▶ EXERCISE OBJECTIVE: Exactly and only the lines from the first entry through the line with "over the tiles" should be copied, both ends included, with no pictures.
* BEGIN DATA SUPPLIED *
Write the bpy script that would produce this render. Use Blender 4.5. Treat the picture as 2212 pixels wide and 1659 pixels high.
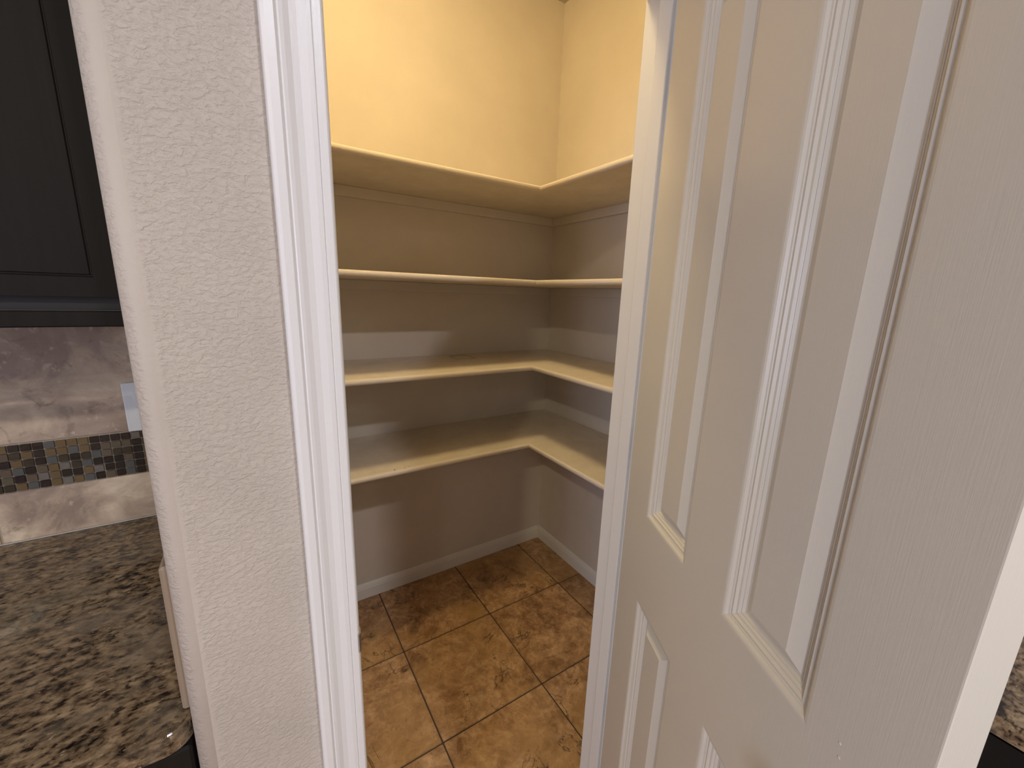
import bpy, bmesh, math, random
from mathutils import Matrix, Vector
random.seed(7)
for o in list(bpy.data.objects): bpy.data.objects.remove(o)
S = bpy.context.scene
COL = S.collection
H = 1.47                      # height of the camera over the tiles

# ------------------------------------------------------------------ camera
cam_data = bpy.data.cameras.new('camera')
cam_data.sensor_fit = 'HORIZONTAL'; cam_data.sensor_width = 36.0
cam_data.lens = 875.1 / 2212 * 36.0
cam_data.clip_start = 0.01; cam_data.clip_end = 60
cam = bpy.data.objects.new('camera', cam_data); COL.objects.link(cam)
rt = Vector((0.84348034, -0.53623039, 0.03158937))
dn = Vector((-0.0890915, -0.19764821, -0.97621611))
fw = Vector((0.52972032, 0.82060475, -0.21448595))
m = Matrix((( rt.x, -dn.x, -fw.x, 0), (rt.y, -dn.y, -fw.y, 0), (rt.z, -dn.z, -fw.z, H), (0, 0, 0, 1)))
cam.matrix_world = m
S.camera = cam

# ------------------------------------------------------------------ world, light, exposure
W = bpy.data.worlds.new('daylight'); S.world = W; W.use_nodes = True
bg = W.node_tree.nodes['Background']
bg.inputs['Color'].default_value = (0.62, 0.76, 1.0, 1); bg.inputs['Strength'].default_value = 0.3
S.view_settings.view_transform = 'Standard'; S.view_settings.look = 'None'
S.view_settings.gamma = 1.0; S.view_settings.use_curve_mapping = False
S.view_settings.exposure = 0.0

# colour times power of every lamp
L_WINDOW = (40.0, 47.5, 70.0)      # daylight
L_CAN_A = (32.0, 28.0, 20.5)       # recessed lamp towards the window
L_CAN_B = (25.5, 25.5, 28.0)       # recessed lamp straight behind the camera
L_FILL_FAR = (8.5, 8.2, 6.5)       # general fill: two unseen lamps added further back
L_PANTRY = (70.0, 53.0, 26.0)     # glowing dome in the pantry, radiance
def split(c):
    m = max(max(c), 1e-6); return m, tuple(v / m for v in c)

def area(name, loc, size, rgb, parent=None, rot=(0, 0, 0), shape='DISK', size_y=None, spread=math.pi):
    l = bpy.data.lights.new(name, 'AREA'); l.shape = shape; l.size = size
    if size_y: l.size_y = size_y
    l.energy, l.color = split(rgb); l.spread = spread
    o = bpy.data.objects.new(name, l); COL.objects.link(o)
    o.parent = parent; o.location = loc; o.rotation_euler = rot
    return o
# daylight through the kitchen window on the far left wall (the lamp stands outside the pane)
area('daylight_lamp', (-3.30, -1.80, 1.45), 1.8, L_WINDOW, rot=(0, math.radians(-90), 0), shape='RECTANGLE', size_y=1.15)

# ------------------------------------------------------------------ helpers
def tag(o, label=None, cat=None, kind=None, group=None):
    if label: o['label'] = label
    if cat: o['category'] = cat
    if kind: o['kind'] = kind
    if group: o['group'] = group
    return o
def obj(name, bm, mat, parent=None, loc=None, smooth=False):
    me = bpy.data.meshes.new(name)
    bmesh.ops.recalc_face_normals(bm, faces=bm.faces)
    bm.to_mesh(me); bm.free()
    if mat: me.materials.append(mat)
    if smooth:
        for p in me.polygons: p.use_smooth = True
    o = bpy.data.objects.new(name, me); COL.objects.link(o)
    if parent: o.parent = parent
    if loc: o.location = loc
    return o
def empty(name, loc=(0, 0, 0), rotz=0, parent=None):
    o = bpy.data.objects.new(name, None); COL.objects.link(o)
    o.location = loc; o.rotation_euler = (0, 0, rotz); o.empty_display_size = .05
    if parent: o.parent = parent
    return o
def box(bm, x0, x1, y0, y1, z0, z1, bevel=0, seg=1):
    r = bmesh.ops.create_cube(bm, size=1)
    vs = r['verts']
    for v in vs:
        v.co = Vector((x0 if v.co.x < 0 else x1, y0 if v.co.y < 0 else y1, z0 if v.co.z < 0 else z1))
    if bevel:
        es = list({e for v in vs for e in v.link_edges})
        bmesh.ops.bevel(bm, geom=es, offset=bevel, segments=seg, affect='EDGES', profile=.5)
    return bm
def B(*a, **k): return box(bmesh.new(), *a, **k)
def prism(bm, pts, z0, z1, xf=None):
    """closed outline pts (x,y) swept from z0 to z1; xf maps (x,y,z) to the scene"""
    xf = xf or (lambda x, y, z: (x, y, z))
    a = [bm.verts.new(xf(x, y, z0)) for x, y in pts]
    b = [bm.verts.new(xf(x, y, z1)) for x, y in pts]
    n = len(pts)
    for i in range(n): bm.faces.new((a[i], a[(i + 1) % n], b[(i + 1) % n], b[i]))
    bm.faces.new(a[::-1]); bm.faces.new(b)
    return bm
def cyl(bm, c, r, h, axis='Z', seg=24, r2=None):
    mt = Matrix.Translation(c)
    if axis == 'X': mt = mt @ Matrix.Rotation(math.pi / 2, 4, 'Y')
    if axis == 'Y': mt = mt @ Matrix.Rotation(math.pi / 2, 4, 'X')
    bmesh.ops.create_cone(bm, cap_ends=True, segments=seg, radius1=r, radius2=r if r2 is None else r2, depth=h, matrix=mt)
    return bm
def lathe(bm, prof, seg=28, mt=None):
    rings = []
    for r, z in prof:
        ring = []
        for i in range(seg):
            t = 2 * math.pi * i / seg
            p = Vector((r * math.cos(t), r * math.sin(t), z))
            ring.append(bm.verts.new(mt @ p if mt else p))
        rings.append(ring)
    for a, b in zip(rings, rings[1:]):
        for i in range(seg): bm.faces.new((a[i], a[(i + 1) % seg], b[(i + 1) % seg], b[i]))
    bm.faces.new(rings[0]); bm.faces.new(rings[-1])
    return bm

# ------------------------------------------------------------------ materials
class M:
    def __init__(s, name, color=(.8, .8, .8), rough=.5, metal=0, spec=.5):
        s.m = bpy.data.materials.new(name); s.m.use_nodes = True
        s.t = s.m.node_tree; s.n = s.t.nodes; s.b = s.n['Principled BSDF']
        s.b.inputs['Base Color'].default_value = (*color, 1); s.b.inputs['Roughness'].default_value = rough
        s.b.inputs['Metallic'].default_value = metal; s.b.inputs['Specular IOR Level'].default_value = spec
        s.tc = None
    def l(s, a, b): s.t.links.new(a, b)
    def coord(s, scale=(1, 1, 1), rot=(0, 0, 0), perobj=False):
        if not s.tc: s.tc = s.n.new('ShaderNodeTexCoord')
        mp = s.n.new('ShaderNodeMapping'); mp.inputs['Scale'].default_value = scale; mp.inputs['Rotation'].default_value = rot
        s.l(s.tc.outputs['Object'], mp.inputs['Vector'])
        if perobj:
            oi = s.n.new('ShaderNodeObjectInfo'); mul = s.n.new('ShaderNodeMath'); mul.operation = 'MULTIPLY'; mul.inputs[1].default_value = 37.0
            s.l(oi.outputs['Random'], mul.inputs[0])
            cx = s.n.new('ShaderNodeCombineXYZ'); s.l(mul.outputs[0], cx.inputs[0]); s.l(mul.outputs[0], cx.inputs[1]); s.l(mul.outputs[0], cx.inputs[2])
            ad = s.n.new('ShaderNodeVectorMath'); ad.operation = 'ADD'; s.l(mp.outputs[0], ad.inputs[0]); s.l(cx.outputs[0], ad.inputs[1])
            return ad.outputs[0]
        return mp.outputs[0]
    def noise(s, vec, scale, detail=4, rough=.55, dist=0):
        n = s.n.new('ShaderNodeTexNoise'); n.inputs['Scale'].default_value = scale; n.inputs['Detail'].default_value = detail
        n.inputs['Roughness'].default_value = rough; n.inputs['Distortion'].default_value = dist; s.l(vec, n.inputs['Vector'])
        return n.outputs[0]
    def ramp(s, fac, stops, interp='LINEAR'):
        r = s.n.new('ShaderNodeValToRGB'); r.color_ramp.interpolation = interp
        e = r.color_ramp.elements
        while len(e) < len(stops): e.new(.5)
        for i, (p, c) in enumerate(stops):
            e[i].position = p; e[i].color = (*c, 1) if len(c) == 3 else c
        s.l(fac, r.inputs[0]); return r.outputs[0]
    def mix(s, fac, a, b, mode='MIX'):
        x = s.n.new('ShaderNodeMix'); x.data_type = 'RGBA'; x.blend_type = mode
        if isinstance(fac, (int, float)): x.inputs[0].default_value = fac
        else: s.l(fac, x.inputs[0])
        for i, v in ((6, a), (7, b)):
            if isinstance(v, tuple): x.inputs[i].default_value = (*v, 1)
            else: s.l(v, x.inputs[i])
        return x.outputs[2]
    def math(s, op, a, b=None, c=None):
        x = s.n.new('ShaderNodeMath'); x.operation = op
        for i, v in enumerate((a, b, c)):
            if v is None: continue
            if isinstance(v, (int, float)): x.inputs[i].default_value = v
            else: s.l(v, x.inputs[i])
        return x.outputs[0]
    def color(s, c): s.l(c, s.b.inputs['Base Color'])
    def rough(s, c): s.l(c, s.b.inputs['Roughness'])
    def bump(s, h, dist=.001, strength=1.0):
        b = s.n.new('ShaderNodeBump'); b.inputs['Distance'].default_value = dist; b.inputs['Strength'].default_value = strength
        s.l(h, b.inputs['Height'])
        prev = s.b.inputs['Normal'].links
        if prev: s.l(prev[0].from_socket, b.inputs['Normal'])
        s.l(b.outputs[0], s.b.inputs['Normal'])

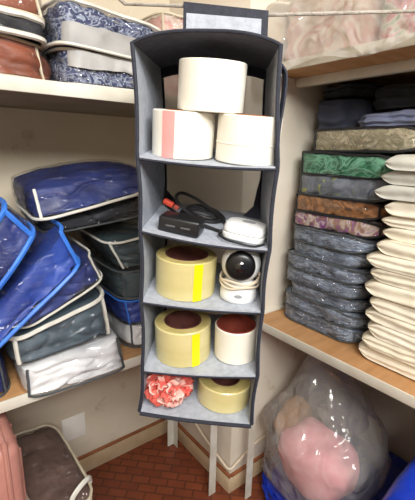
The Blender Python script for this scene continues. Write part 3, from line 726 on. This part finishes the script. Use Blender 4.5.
tube(bm, spline([cp(166, 205, .13), cp(180, 216, .10), cp(196, 222, .10), cp(212, 231, .09), cp(222, 234, .08), cp(226, 226, .14), cp(214, 212, .18), cp(198, 200, .19), cp(182, 193, .18), cp(176, 198, .15), cp(184, 209, .13),
                 cp(200, 220, .14), cp(216, 226, .15), cp(224, 220, .19), cp(214, 210, .22), cp(196, 205, .22), cp(182, 212, .2), cp(186, 219, .16), cp(204, 224, .17)], 10), .0042, 8)
tube(bm, spline([cp(184, 212, .20), cp(196, 214, .17), cp(212, 222, .17), cp(218, 217, .2), cp(204, 208, .21), cp(190, 207, .2), cp(188, 214, .18), cp(204, 219, .18), cp(217, 224, .18)], 10), .0042, 8)
tag(link('cable', bm, BLACKR), 'black coiled cable looping behind the adapter in the second compartment', 'cable')
mw = frame(2, 244, 240, .062, R(-14))
pk = thing('wireless_charger', 'white rounded charging pad with a white cord in the second compartment', 'charger', mw.translation)
def squircle(bm, r, prof, m, n=4.0, sx=1, sy=1, seg=48):
    rings = []
    for (s, zz) in prof:
        ring = []
        for k in range(seg):
            a = 2 * PI * k / seg; c, si = math.cos(a), math.sin(a)
            d = (abs(c) ** n + abs(si) ** n) ** (-1 / n)
            ring.append(bm.verts.new(m @ V((r * s * d * c * sx, r * s * d * si * sy, zz))))
        rings.append(ring)
    for A, B in zip(rings, rings[1:]):
        for k in range(seg): bm.faces.new((A[k], A[(k + 1) % seg], B[(k + 1) % seg], B[k]))
    bm.faces.new(rings[0][::-1]); bm.faces.new(rings[-1])
bm = bmesh.new(); squircle(bm, .047, [(.86, 0), (.96, .003), (1, .010), (.99, .014), (.93, .0155)], mw, 4, 1.05, .9); link('base', bm, WHITEP, pk)
bm = bmesh.new(); squircle(bm, .045, [(.9, .0155), (1, .018), (1, .028), (.93, .035), (.8, .037)], mw, 4, 1.05, .9); link('lid', bm, WHITEP, pk)
bm = bmesh.new(); squircle(bm, .012, [(1, .037), (1, .0378), (.9, .038)], mw @ Matrix.Translation((.004, .006, 0)), 2.5, 1.3, .8, 24); link('emblem', bm, GREYP, pk)
bm = bmesh.new(); tube(bm, spline([mw @ V((-.047, -.01, .006)), mw @ V((-.053, -.03, .004)), mw @ V((-.03, -.056, .004)), mw @ V((0, -.062, .004)), mw @ V((.035, -.058, .004)), mw @ V((.052, -.03, .005))], 8), .0024, 8)
link('cord', bm, BLACKR, pk)

# third compartment: tape and camera
mt1 = frame(3, 185, 297, .088)
roll('tape_roll', 'big clear yellowish tape roll beside the white camera', mt1, .0735, .049, .093, TAPE, DARKCORE, TAPETOP, (FRONT + .50, .30, YEL, .001, .092), GT)
mk = frame(3, 237.5, 300, .068, R(-4))
kc = thing('security_camera', 'white round headed security camera with cream cord wrapped round it', 'camera', mk.translation)
bm = bmesh.new(); lathe(bm, [(0, 0), (.041, 0), (.0435, .003), (.0445, .012), (.042, .03), (.037, .043), (.030, .050), (0, .052)], 40, mk); link('base', bm, WHITEP, kc)
mh = mk @ Matrix.Translation((0, 0, .088))
bm = bmesh.new()
prof_h = [(0, -.040)] + [(.046 * math.cos(a) ** .7 if math.cos(a) > 0 else 0, .043 * math.sin(a)) for a in [R(x) for x in range(-68, 90, 11)]] + [(0, .043)]
lathe(bm, prof_h, 40, mh); hd = link('head', bm, WHITEP, kc)
mf = mh @ Matrix.Translation((0, -.028, .004)) @ Matrix.Rotation(R(82), 4, 'X')
bm = bmesh.new(); lathe(bm, [(0, .0), (.034, .0), (.034, .012), (.031, .016), (.022, .019), (0, .021)], 40, mf); fc = link('face_plate', bm, LENSP, hd)
bm = bmesh.new(); lathe(bm, [(0, .019), (.012, .019), (.012, .0225), (.008, .0245), (0, .0255)], 32, mf); link('lens', bm, LENS, kc)
bm = bmesh.new()
pts = []
for k in range(0, 64 * 3 + 1):
    a = 2 * PI * k / 64; tt = k / 192
    pts.append(mk @ V((.0455 * math.cos(a), .0455 * math.sin(a), .060 - .020 * tt + .004 * math.sin(a * 1 + 1) + .003 * math.sin(3.3 * a))))
tube(bm, pts, .0026, 8); link('cord', bm, CREAMC, kc)
bm = bmesh.new(); squircle(bm, .006, [(1, 0), (1, .0008)], mk @ Matrix.Translation((.002, -.0436, .02)) @ Matrix.Rotation(R(84), 4, 'X'), 2, 1.6, .7, 20); link('mark', bm, GREYP, kc)

# fourth compartment
mt2 = frame(4, 183, 362, .085)
roll('tape_roll', 'big clear yellowish tape roll beside the white roll with the red core', mt2, .0705, .044, .093, TAPE, DARKCORE, TAPETOP, (FRONT + .58, .30, YEL, .001, .089), GT)
mt4 = frame(4, 234.5, 362, .088)
roll('tape_roll', 'narrower white tape roll with a red core, in the fourth compartment', mt4, .0530, .0465, .086, ROLLW, REDCORE, None, None, GT)
# bottom compartment: tape and flower
mt3 = frame(5, 222, 418, .095)
roll('tape_roll', 'big clear yellowish tape roll in the bottom compartment beside the pink flower', mt3, .0705, .037, .060, TAPE, DARKCORE, TAPETOP, None, GT)
mfz = frame(5, 168, 405, .062) @ Matrix.Diagonal((1.2, 1.2, 1.1, 1))
fl = thing('fabric_flower', 'red and pale pink ruffled fabric flower in the bottom compartment', 'flower', mfz.translation)
rf = random.Random(11)
bm1, bm2 = bmesh.new(), bmesh.new()
cen = V((0, 0, .039))
def petal(bm, d, s, roll_):
    d = d.normalized(); x = d.orthogonal().normalized(); x = Matrix.Rotation(roll_, 3, d) @ x; y = d.cross(x)
    base = cen + V((d.x * .030, d.y * .030, d.z * .022))
    A = []
    for i in range(4):
        t = i / 3; w = s * (.30 + .55 * math.sin(PI * min(1, t * .72 + .1)))
        row = []
        for j in range(5):
            q = j / 4 - .5
            p = base + d * (s * 1.5 * t - .3 * s * t * t) + x * (q * w * 1.5) + y * (s * (.5 * t * t + .5 * q * q - .12 * math.sin(q * 9)))
            row.append(bm.verts.new(mfz @ p))
        A.append(row)
    for i in range(3):
        for j in range(4): bm.faces.new((A[i][j], A[i][j + 1], A[i + 1][j + 1], A[i + 1][j]))
for k in range(170):
    zz = 1 - 1.9 * (k + .5) / 170; ph = k * 2.39996 + rf.uniform(-.3, .3); rr_ = math.sqrt(max(0, 1 - zz * zz))
    petal(bm1 if rf.random() < .55 else bm2, V((rr_ * math.cos(ph), rr_ * math.sin(ph), zz)), rf.uniform(.013, .021), rf.uniform(0, 6.28))
for nm, b_, m_ in (('red_petals', bm1, PETR), ('pale_petals', bm2, PETW)):
    o = link(nm, b_, m_, fl, ang=60); md = o.modifiers.new('thick', 'SOLIDIFY'); md.thickness = .0012
bm = bmesh.new(); bmesh.ops.create_icosphere(bm, subdivisions=3, radius=1, matrix=mfz @ Matrix.Translation(cen) @ Matrix.Diagonal((.034, .034, .027, 1))); link('core', bm, PETR, fl)

# ------------------------------------------------------------------ floor left: brown bag, suitcase
bag('quilt_bag', 'brown quilt in glossy clear bag with cream piping, standing on the floor', 'bag', BROWNQ, PIPEC,
    [V((.165, 1.0, .004)), V((.325, .985, .004)), V((.345, .985, .42)), V((.165, 1.0, .42))], (-.01, .44, 0), None, 101, bt=.012, bf=.01, nz=.006, film=FILMC, pr=.005, edges=('top', 'bottom', 'vr', 'vl'), n=(30, 26, 24))
hb = bpy.context.scene.objects
qb = [o for o in COL.objects if o.get('label', '').startswith('brown quilt')][0]
bm = bmesh.new()
tube(bm, spline([V((.262, 1.0, .425)), V((.272, 1.0, .452)), V((.30, 1.01, .468)), V((.33, 1.03, .462)), V((.345, 1.05, .438)), V((.348, 1.055, .42))], 8), .009, 8, flat=.6)
link('handle', bm, PIPEW, qb)

cs = thing('suitcase', 'dusty pink ribbed hard shell suitcase at the lower left picture corner', 'suitcase', (-.09, 1.06, 0))
cx0, cx1, cy0, cy1, ch = -.31, .137, .95, 1.17, .752
link('shell', box(bmesh.new(), (cx0, cy0, .05), (cx1, cy1, ch), .03, None, 5), CASE, cs)
for k in range(9):
    x = cx0 + .035 + k * .047
    bm = bmesh.new()
    tube(bm, spline([V((x, cy0 - .001, .09)), V((x, cy0 - .001, ch - .04)), V((x, cy0 + .02, ch - .008)), V((x, cy0 + .05, ch + .001)), V((x, cy1 - .05, ch + .001)), V((x, cy1 - .015, ch - .012)), V((x, cy1 + .001, ch - .05)), V((x, cy1 + .001, .09))], 6), .007, 8)
    link('rib', bm, CASE, cs)
for k in range(3):
    y = cy0 + .05 + k * .06
    bm = bmesh.new(); tube(bm, [V((cx1 + .001, y, .09)), V((cx1 + .001, y, ch - .05))], .007, 8); link('rib', bm, CASE, cs)
for (x, y) in ((cx0 + .05, cy0 + .05), (cx1 - .05, cy0 + .05), (cx0 + .05, cy1 - .05), (cx1 - .05, cy1 - .05)):
    bm = bmesh.new(); lathe(bm, [(0, -.012), (.022, -.012), (.025, -.008), (.025, .008), (.022, .012), (0, .012)], 20, Matrix.Translation((x, y, .0252)) @ Matrix.Rotation(R(90), 4, 'Y')); w = link('wheel', bm, BLACKR, cs)
    bm = bmesh.new(); box(bm, (x - .016, y - .02, .042), (x + .016, y + .02, .056), .003); link('fork', bm, BLACKP, w)

# ------------------------------------------------------------------ floor right: blue bag, clear bag with pink toy
def blob(c, rad, seed, amp=.03, nf=5, p=2.6, neck=None, nu=64, nv=44, zmin=.003):
    bm = bmesh.new(); c = V(c); rows = []
    for j in range(nv + 1):
        th = PI * j / nv - PI / 2; row = []
        for i in range(nu):
            ph = 2 * PI * i / nu
            d = V((math.cos(th) * math.cos(ph), math.cos(th) * math.sin(ph), math.sin(th)))
            k = (abs(d.x) ** p + abs(d.y) ** p + abs(d.z) ** p) ** (-1 / p)
            q = V((d.x * rad[0], d.y * rad[1], d.z * rad[2])) * k
            n = mnoise.noise(q * nf + V((seed, 0, 0))) + .5 * mnoise.noise(q * nf * 2.4 + V((0, seed, 0)))
            q = q * (1 + amp / min(rad) * n)
            if neck and q.z > 0:
                t = min(1, max(0, q.z / rad[2])); s = 1 - neck[0] * t ** neck[1]
                q.x = q.x * s + (neck[2] * t * t if len(neck) > 2 else 0); q.y = q.y * s + (neck[3] * t * t if len(neck) > 3 else 0)
            q = q + c
            q.z = max(q.z, zmin)
            row.append(bm.verts.new(q))
        rows.append(row)
    for j in range(nv):
        for i in range(nu): bm.faces.new((rows[j][i], rows[j][(i + 1) % nu], rows[j + 1][(i + 1) % nu], rows[j + 1][i]))
    bmesh.ops.remove_doubles(bm, verts=bm.verts, dist=1e-5)
    return bm
bm = blob((1.365, .515, 1.0), (.355, .505, 1.0), 5, .03, 6, 3.2)
for v in bm.verts:
    t = min(1, max(0, (.56 - v.co.y) / .20)); t = t * t * (3 - 2 * t)
    v.co.z = max(.003, v.co.z * .5 * (.10 + .50 * t) + .015 * mnoise.noise(v.co * 9))
tag(link('plastic_bag', bm, BLUEB, ang=80), 'royal blue stuffed plastic bag on the floor under the right shelf', 'bag')
cb = thing('plastic_bag', 'big translucent plastic bag holding a pink soft toy, on the blue bag', 'bag', (1.29, .79, .12))
link('film', blob((1.28, .785, .37), (.24, .25, .39), 9, .035, 6, 2.5, (.80, .85, .0, .05), zmin=.075), FILMB, cb, ang=80)
bm = bmesh.new()
tube(bm, spline([V((1.265, .835, .745)), V((1.26, .83, .768)), V((1.225, .82, .780)), V((1.17, .80, .768))], 6), .018, 12)
link('gathered_neck', bm, FILMB, cb, ang=80)
tag(link('soft_toy', blob((1.20, .755, .27), (.115, .16, .14), 3, .022, 6, 2.5), PINKS, ang=80), 'pink round soft toy inside the translucent bag', 'soft toy')
tag(link('soft_toy', blob((1.25, .93, .31), (.10, .05, .12), 14, .016, 9, 2.4), TANS, ang=80), 'tan plush toy inside the translucent bag, left of the pink one', 'soft toy')
tag(link('soft_toy', blob((1.30, .73, .47), (.07, .10, .08), 17, .016, 9, 2.4), GREYS, ang=80), 'dark grey plush toy inside the translucent bag, behind the pink one', 'soft toy')

# ------------------------------------------------------------------ light
def area(name, loc, target, size, power, col=(1, 1, 1)):
    l = bpy.data.lights.new(name, 'AREA'); l.shape = 'RECTANGLE'; l.size, l.size_y = size; l.energy = power; l.color = col
    o = bpy.data.objects.new(name, l); COL.objects.link(o); o.location = loc
    o.rotation_euler = (V(target) - V(loc)).to_track_quat('-Z', 'Y').to_euler(); return o
area('tube_and_fill', (.20, -.80, 2.6), (.5, .6, 1.0), (1.3, .35), 56, (1, .99, .97))
area('tube_and_fill', (-.6, -1.35, 2.5), (.6, 1.0, .5), (1.3, .35), 66, (1, .99, .97))  # fill light added to brighten the low wall under the left shelf
w = bpy.data.worlds.new('world'); S.world = w; w.use_nodes = True
w.node_tree.nodes['Background'].inputs[0].default_value = (.95, .97, 1, 1)
w.node_tree.nodes['Background'].inputs[1].default_value = .22
S.view_settings.view_transform = 'Standard'; S.view_settings.look = 'None'; S.view_settings.gamma = 1; S.view_settings.use_curve_mapping = False
S.view_settings.exposure = -.34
* END DATA SUPPLIED *
▶ SOLVED PROBLEM:
Write the bpy script that would produce this render. Use Blender 4.5. Treat the picture as 2212 pixels wide and 1659 pixels high.
import bpy, bmesh, math, random
from mathutils import Matrix, Vector
random.seed(7)
for o in list(bpy.data.objects): bpy.data.objects.remove(o)
S = bpy.context.scene
COL = S.collection
H = 1.47                      # height of the camera over the tiles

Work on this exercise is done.